Editorial
So much is being allowed for speculation that analysts are occupied by supposed purposes of the prime minister’s wife tripping to New Delhi on a supposed visit to an ailing brother or the chief of army staff’s trip there or on the Prime Minister himself being called to visit the Indian Prime Minister’s home state of Gujerat. Remarkably whatever authentic murmurs there are belittle the politics while beliefs and the lack of transparency up top only encourage the speculation at this crucial juncture. The lay Nepali can only denounce the absence of trust in the politics of the country and brace themselves against an apocalypse that everyone agrees is around the corner. The groundswell of opinion against the American MCC matters the least in the context of the bulk leadership in parliament committed to the contract and the stark reality of the street opposition is aware that they may be the least deterrent to the contract being approved by parliament as required. After all, the anti-Mhakali hordes could do little to prevent the parliament from approving the treaty to the dismay of the country. Revealingly these are the same leaders that escape unscathed to continue to steer the country to, now, the MCC stage.
Obsession with foreign policy – Nepal-India, China or the United States — diverts public attention from the fact that the same leadership has been endorsed by political parties who refuse to see sense in the criticism of the MCC. The demonstrated grip this leadership has over the political parties and the off and on-trend cartelling among these parties can ignore the streets altogether. This is even so because the streets may merely be interpreted as alternative positioning in preparation for the now inevitable elections. The streets as yet ignore the fact that a system change alone can change the direction of a foreign policy bent on feeding on partisan politics. There is a trust deficit in the country no doubt. But this can only be removed by the streets being coherent in their purposes and that coherence is absent in the context of the MCC-centric opposition and not system change, especially when the system is geared it seems to opt for the MCC.

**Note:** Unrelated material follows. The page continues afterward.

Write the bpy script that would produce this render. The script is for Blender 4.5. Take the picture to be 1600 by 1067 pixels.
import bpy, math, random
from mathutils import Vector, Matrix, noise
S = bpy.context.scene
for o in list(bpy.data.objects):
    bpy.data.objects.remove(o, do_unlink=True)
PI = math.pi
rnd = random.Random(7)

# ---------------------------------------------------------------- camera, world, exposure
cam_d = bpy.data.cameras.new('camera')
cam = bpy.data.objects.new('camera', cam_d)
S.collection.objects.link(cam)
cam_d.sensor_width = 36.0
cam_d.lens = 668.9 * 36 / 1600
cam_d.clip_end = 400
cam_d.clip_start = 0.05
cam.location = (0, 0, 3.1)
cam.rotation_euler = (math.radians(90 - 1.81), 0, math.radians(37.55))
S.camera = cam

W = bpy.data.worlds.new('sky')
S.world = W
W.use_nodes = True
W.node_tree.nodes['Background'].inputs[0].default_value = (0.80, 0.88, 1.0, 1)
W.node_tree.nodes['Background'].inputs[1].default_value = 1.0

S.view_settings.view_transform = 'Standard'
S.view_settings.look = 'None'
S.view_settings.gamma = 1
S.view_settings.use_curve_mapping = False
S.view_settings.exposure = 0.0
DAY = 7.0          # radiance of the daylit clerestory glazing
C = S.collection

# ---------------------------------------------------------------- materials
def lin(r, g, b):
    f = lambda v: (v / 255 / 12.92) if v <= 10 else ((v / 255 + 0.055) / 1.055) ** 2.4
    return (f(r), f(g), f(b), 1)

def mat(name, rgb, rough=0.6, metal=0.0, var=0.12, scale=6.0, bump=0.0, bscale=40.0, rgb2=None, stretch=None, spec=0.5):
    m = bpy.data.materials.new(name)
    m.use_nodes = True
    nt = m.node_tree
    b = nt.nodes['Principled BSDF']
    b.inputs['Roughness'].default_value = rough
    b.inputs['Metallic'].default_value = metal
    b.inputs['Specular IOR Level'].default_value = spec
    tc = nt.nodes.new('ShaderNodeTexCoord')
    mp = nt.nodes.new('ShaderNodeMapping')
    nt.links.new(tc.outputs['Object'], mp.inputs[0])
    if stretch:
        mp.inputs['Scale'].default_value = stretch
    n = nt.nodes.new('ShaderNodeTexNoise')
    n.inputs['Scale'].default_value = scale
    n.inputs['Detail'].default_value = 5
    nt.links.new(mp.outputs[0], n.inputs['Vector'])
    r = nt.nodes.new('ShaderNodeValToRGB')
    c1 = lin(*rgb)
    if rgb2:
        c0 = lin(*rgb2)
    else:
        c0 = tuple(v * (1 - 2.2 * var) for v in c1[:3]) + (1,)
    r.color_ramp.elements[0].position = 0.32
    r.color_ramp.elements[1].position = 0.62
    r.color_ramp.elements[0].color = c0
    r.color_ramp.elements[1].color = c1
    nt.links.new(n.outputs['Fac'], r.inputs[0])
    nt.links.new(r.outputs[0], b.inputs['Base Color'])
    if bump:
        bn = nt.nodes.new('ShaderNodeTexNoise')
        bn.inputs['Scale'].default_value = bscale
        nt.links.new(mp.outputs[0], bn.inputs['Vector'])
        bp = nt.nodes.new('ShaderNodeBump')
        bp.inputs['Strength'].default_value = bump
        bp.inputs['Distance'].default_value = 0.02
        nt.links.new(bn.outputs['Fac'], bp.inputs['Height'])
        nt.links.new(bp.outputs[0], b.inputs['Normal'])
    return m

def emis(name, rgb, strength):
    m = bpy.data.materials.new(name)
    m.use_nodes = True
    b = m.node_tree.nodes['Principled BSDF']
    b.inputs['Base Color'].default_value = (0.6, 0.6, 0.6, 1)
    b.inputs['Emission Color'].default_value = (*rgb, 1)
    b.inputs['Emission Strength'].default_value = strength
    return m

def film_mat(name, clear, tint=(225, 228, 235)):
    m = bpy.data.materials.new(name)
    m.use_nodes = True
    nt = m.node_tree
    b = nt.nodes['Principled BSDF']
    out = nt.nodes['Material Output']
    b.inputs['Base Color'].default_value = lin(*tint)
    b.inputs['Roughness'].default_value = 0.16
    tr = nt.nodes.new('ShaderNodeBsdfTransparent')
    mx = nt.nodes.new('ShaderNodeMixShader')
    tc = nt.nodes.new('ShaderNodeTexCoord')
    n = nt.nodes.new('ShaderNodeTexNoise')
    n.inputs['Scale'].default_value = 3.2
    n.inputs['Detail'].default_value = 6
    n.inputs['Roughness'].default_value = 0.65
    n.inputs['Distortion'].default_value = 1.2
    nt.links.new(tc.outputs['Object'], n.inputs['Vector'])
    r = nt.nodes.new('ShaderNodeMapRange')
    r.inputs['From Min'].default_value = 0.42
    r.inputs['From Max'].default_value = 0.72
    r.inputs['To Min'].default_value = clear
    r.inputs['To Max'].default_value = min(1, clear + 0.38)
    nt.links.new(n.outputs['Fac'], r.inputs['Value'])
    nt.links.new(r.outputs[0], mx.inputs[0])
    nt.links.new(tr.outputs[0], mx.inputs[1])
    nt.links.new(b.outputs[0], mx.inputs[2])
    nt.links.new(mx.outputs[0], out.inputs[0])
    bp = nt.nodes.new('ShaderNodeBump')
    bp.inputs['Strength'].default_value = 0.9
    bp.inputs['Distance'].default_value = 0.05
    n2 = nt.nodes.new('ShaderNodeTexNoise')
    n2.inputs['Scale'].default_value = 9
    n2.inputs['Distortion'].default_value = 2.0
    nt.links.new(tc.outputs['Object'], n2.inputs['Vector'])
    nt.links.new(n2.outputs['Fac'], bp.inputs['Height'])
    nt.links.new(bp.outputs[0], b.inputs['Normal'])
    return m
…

Self-preservation is actually a political motive in a fluid country where politics is a prime factor in fluidity. It is as if foreign policy runs the country to give it direction. The direction is wayward and public concentration must be relocated to the mundane, namely, national politics which insists on maintaining the wayward course. Unless we shift the nation back to center stage, runaway policies will only accentuate the gap. Political issues must be national in content and intent and the MCC is surely not. The sources of the MCC are extraneous to national interest while the disinterest in selling it to the sceptical public only endangers the longstanding premises of Nepali national interest which foreign policy must pursue. A system unable to recognize this, if unable to correct itself, must be junked altogether. The streets have yet to be one for this purpose. The vacuum is in the leadership. And politics does not remain in limbo. There is something amiss.